The Schools of Distinction represent the top 5 percent of elementary, middle and high schools whose students have shown outstanding growth in both reading and mathematics skills during a six-year period. The winning schools are composed of 51 elementary schools, 20 middle schools and 15 high schools – out of nearly 2,500 schools in the state.

To be considered for the award, each school had to meet the current year’s state learning targets on the Washington Assessment of Student Learning for students in both reading and mathematics.

Schools that met the reading and mathematics targets were then evaluated for six-year gains on the state’s "Learning Improvement Index." Because the award is based on improvement across a six-year period, only results from grades four, seven and 10 were used, as those are the only grade levels with six years of trend data.

Independent research and analysis to establish criteria for the awards and to identify the schools with the greatest improvement was conducted by Greg Lobdell of the Center for Educational Effectiveness in Redmond.

The principals of the award-winning schools said high goals, great teaching and continual program improvement are the keys to their schools’ success.

"We resolved to become ‘The Best School in the State, period!  No matter how we were evaluated, or by whom," said Mount Rainier Principal Toni Pace. "We're not there yet, but we're endeavoring in every possible way to achieve our shared goal." Mount Rainier saw some of its greatest gains during some of its most challenging times. For the past two years, Mount Rainier faculty, staff and about 1,300 students were crowded into a former elementary/middle school while a new high school was being built on the site of the old one.

School leaders from each of the winning schools were presented with awards and a large banner reading "School of Distinction – 2007 State Superintendent’s Learning Improvement Award."

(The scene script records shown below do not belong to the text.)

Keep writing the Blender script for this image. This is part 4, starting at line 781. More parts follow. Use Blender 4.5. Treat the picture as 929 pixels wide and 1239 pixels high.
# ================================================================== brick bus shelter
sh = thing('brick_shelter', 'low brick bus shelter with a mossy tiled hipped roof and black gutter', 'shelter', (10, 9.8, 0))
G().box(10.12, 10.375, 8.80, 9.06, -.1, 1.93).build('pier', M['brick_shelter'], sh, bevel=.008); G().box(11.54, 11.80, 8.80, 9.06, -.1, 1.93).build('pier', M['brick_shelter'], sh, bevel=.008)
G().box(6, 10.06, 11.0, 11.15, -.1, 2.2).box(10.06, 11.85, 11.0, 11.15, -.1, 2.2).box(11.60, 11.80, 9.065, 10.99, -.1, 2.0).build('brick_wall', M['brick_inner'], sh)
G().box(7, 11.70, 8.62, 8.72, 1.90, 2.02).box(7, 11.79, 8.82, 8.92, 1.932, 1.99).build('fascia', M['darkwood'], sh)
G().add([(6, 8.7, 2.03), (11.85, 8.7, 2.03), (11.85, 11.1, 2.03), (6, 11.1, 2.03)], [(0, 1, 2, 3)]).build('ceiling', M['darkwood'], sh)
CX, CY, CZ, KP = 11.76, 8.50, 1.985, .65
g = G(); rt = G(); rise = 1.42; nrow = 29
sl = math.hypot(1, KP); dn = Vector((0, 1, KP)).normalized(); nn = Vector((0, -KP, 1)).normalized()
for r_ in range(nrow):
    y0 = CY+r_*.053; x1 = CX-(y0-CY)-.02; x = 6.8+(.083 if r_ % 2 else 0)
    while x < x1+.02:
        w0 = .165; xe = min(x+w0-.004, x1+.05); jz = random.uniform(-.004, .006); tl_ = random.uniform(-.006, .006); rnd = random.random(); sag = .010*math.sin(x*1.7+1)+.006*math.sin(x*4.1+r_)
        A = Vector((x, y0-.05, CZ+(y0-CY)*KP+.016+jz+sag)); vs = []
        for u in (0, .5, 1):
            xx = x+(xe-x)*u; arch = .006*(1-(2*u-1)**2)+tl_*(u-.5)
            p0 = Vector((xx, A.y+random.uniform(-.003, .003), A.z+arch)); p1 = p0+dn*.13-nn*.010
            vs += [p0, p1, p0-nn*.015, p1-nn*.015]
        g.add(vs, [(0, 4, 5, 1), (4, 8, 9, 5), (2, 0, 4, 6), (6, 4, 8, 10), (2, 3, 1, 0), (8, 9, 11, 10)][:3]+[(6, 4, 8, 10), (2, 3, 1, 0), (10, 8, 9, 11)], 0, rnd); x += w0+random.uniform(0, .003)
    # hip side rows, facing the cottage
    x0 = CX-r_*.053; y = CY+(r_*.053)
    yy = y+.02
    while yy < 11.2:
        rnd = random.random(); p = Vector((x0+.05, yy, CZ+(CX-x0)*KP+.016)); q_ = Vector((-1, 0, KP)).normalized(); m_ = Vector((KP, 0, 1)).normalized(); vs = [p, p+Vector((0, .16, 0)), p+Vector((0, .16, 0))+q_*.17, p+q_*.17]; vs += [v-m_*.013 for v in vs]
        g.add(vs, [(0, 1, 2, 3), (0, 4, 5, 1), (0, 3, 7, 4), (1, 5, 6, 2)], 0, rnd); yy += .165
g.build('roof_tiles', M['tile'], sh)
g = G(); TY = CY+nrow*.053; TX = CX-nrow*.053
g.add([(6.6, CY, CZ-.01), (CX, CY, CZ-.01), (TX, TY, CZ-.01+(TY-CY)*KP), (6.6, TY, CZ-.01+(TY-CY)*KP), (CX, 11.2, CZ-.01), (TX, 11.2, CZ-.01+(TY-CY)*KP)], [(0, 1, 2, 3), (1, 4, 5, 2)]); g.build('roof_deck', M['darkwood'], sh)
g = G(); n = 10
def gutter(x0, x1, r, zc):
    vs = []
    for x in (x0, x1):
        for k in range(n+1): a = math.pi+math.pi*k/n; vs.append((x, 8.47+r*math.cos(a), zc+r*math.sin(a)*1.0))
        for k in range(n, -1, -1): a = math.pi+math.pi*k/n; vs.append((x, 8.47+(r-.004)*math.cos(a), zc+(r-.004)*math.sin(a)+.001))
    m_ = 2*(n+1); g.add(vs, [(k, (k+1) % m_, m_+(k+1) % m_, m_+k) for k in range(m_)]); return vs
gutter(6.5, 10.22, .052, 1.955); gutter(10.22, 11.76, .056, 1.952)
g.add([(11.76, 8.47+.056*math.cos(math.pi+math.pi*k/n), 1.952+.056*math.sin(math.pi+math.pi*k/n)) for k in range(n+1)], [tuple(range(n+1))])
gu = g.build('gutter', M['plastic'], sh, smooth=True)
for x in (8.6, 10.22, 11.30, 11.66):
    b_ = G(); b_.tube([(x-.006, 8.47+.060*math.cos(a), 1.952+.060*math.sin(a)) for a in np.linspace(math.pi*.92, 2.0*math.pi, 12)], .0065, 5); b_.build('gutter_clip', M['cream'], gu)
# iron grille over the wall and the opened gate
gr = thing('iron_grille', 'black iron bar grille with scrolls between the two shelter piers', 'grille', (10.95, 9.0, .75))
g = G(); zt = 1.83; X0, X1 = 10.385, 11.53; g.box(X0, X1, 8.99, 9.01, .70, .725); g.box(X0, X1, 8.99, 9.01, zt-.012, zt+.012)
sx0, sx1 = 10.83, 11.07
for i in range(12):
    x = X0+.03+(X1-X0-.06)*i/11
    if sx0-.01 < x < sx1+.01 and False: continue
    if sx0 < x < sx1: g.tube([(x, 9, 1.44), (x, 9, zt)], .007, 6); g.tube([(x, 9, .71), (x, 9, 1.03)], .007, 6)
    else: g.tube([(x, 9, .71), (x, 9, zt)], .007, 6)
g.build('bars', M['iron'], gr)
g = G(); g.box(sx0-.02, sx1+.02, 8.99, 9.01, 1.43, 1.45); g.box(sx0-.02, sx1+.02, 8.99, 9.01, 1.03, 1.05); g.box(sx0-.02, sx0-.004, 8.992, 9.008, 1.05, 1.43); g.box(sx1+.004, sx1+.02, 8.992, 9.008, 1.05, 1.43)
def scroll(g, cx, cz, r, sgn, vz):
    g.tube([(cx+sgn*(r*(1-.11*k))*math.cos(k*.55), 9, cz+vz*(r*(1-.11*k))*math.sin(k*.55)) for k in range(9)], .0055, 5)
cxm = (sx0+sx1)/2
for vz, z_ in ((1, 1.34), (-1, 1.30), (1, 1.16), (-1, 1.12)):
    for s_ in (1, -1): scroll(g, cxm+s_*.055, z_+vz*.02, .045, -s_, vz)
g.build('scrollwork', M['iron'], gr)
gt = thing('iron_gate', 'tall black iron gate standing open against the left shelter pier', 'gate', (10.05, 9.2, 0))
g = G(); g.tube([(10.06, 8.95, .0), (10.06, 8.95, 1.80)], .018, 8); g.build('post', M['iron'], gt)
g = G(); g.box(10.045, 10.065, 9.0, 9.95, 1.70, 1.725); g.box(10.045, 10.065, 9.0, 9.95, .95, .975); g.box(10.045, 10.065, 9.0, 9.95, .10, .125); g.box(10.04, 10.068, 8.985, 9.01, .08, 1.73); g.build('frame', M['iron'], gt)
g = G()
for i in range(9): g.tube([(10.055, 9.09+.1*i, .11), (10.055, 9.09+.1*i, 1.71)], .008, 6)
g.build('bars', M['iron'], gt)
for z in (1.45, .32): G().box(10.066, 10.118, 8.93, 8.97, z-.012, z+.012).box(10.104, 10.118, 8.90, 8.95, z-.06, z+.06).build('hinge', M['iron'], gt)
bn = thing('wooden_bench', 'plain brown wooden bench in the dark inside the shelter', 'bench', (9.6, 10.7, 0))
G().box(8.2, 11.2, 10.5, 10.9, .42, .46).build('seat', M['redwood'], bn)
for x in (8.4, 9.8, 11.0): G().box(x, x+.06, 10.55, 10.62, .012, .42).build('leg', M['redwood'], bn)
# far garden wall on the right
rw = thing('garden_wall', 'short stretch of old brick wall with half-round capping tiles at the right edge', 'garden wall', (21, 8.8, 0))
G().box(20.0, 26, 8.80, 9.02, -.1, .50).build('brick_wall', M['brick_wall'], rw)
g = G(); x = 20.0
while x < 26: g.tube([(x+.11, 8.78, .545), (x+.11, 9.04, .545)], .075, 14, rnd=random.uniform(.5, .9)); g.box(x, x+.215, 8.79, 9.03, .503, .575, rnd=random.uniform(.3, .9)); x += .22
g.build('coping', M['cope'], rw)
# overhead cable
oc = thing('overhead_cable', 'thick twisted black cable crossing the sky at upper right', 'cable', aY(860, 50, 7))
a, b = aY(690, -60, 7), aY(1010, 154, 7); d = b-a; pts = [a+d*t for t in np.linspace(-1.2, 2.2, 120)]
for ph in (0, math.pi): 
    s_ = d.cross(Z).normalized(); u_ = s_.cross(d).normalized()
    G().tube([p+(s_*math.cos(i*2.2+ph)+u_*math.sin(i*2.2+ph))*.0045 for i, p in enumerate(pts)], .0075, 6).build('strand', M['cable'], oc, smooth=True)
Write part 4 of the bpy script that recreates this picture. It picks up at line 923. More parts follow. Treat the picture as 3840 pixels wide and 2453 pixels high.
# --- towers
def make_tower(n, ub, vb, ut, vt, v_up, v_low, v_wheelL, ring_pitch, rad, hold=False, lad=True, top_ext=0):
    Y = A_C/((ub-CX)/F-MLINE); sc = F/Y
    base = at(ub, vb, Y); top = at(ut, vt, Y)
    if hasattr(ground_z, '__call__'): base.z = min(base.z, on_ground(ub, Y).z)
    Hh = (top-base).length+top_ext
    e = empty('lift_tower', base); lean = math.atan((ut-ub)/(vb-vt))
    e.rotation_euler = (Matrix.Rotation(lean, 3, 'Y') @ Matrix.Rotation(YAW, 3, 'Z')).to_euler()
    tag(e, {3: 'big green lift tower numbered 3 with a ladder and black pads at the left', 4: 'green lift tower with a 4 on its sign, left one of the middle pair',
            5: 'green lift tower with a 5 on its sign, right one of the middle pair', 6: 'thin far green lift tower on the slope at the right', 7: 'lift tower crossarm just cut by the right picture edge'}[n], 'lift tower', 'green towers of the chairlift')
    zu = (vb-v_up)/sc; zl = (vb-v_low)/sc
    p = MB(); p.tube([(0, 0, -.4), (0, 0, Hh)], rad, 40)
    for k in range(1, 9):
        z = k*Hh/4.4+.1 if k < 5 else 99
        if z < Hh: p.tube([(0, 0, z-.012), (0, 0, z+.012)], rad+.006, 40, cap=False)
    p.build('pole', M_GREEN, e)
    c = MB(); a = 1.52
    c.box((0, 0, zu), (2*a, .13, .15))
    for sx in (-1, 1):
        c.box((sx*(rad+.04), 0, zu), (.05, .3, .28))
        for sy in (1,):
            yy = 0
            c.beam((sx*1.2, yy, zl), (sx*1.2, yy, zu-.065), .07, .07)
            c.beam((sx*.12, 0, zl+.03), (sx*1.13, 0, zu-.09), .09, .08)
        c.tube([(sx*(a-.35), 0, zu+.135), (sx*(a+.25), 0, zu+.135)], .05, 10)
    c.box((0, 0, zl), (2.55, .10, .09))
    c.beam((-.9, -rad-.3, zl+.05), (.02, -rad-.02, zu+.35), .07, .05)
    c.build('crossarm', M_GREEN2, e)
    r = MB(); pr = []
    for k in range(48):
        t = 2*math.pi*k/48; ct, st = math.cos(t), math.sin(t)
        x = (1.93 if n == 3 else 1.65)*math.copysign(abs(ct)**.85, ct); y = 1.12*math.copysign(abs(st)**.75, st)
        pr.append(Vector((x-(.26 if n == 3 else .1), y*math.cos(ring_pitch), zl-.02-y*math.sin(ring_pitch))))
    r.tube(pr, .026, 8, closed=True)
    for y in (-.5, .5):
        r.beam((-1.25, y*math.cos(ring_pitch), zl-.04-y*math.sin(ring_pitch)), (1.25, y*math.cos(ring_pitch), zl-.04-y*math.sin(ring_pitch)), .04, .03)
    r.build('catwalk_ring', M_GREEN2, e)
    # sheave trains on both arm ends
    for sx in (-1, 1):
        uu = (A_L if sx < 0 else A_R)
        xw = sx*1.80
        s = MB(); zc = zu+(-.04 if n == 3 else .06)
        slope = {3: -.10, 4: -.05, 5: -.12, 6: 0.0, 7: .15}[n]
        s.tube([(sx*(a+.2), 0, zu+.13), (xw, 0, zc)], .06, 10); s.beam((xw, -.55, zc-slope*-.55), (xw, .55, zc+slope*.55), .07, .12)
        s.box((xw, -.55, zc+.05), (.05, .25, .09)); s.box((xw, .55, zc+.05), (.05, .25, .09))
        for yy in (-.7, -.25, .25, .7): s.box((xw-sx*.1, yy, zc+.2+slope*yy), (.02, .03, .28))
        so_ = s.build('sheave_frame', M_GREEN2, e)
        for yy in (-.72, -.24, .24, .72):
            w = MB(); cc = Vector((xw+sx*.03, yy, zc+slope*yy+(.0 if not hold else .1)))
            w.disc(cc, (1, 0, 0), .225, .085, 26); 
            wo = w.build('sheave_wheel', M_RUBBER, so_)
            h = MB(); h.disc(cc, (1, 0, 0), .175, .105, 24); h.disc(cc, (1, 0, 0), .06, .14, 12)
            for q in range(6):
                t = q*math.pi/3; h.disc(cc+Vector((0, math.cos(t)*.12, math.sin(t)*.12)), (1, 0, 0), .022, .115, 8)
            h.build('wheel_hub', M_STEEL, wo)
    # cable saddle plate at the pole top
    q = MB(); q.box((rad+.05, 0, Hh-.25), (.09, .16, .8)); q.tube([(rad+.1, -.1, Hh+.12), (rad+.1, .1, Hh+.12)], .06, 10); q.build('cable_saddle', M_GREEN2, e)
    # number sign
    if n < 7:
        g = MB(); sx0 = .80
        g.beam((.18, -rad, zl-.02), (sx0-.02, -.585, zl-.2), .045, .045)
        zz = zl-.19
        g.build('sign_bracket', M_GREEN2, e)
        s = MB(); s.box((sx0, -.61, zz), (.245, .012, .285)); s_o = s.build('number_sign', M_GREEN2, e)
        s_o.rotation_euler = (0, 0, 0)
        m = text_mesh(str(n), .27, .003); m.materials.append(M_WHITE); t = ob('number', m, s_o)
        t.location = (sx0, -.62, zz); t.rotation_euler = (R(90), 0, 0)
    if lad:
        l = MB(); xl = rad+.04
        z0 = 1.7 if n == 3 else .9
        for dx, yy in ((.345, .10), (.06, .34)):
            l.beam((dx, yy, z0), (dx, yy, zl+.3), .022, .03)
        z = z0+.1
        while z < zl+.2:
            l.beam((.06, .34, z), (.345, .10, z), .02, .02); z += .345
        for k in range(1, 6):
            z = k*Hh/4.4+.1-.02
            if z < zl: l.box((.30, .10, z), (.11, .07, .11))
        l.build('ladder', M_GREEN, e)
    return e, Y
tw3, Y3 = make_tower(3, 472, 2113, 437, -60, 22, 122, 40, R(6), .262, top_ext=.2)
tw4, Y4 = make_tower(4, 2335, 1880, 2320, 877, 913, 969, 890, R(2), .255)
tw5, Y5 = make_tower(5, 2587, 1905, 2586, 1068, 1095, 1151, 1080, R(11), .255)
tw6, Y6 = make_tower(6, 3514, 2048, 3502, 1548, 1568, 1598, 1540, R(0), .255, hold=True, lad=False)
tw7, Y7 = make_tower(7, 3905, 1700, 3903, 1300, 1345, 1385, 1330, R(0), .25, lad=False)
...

"We will always be working to improve our public schools because our students’ needs constantly change and we continually get smarter about how to help them learn," Bergeson said. "But we all need to stop every once in a while and celebrate the successes in our schools and the hard work and dedication of students, teachers, administrators, support staff, parents and communities. Everyone who has contributed to these Schools of Distinction should be immensely proud of what they’ve accomplished.

"From Curlew to Coulee City, from Tacoma to Toppenish, from Cape Flattery to College Place, from Methow Valley to Monroe – wonderful things are happening in the classroom. It’s my honor to help celebrate them with this award," Bergeson said.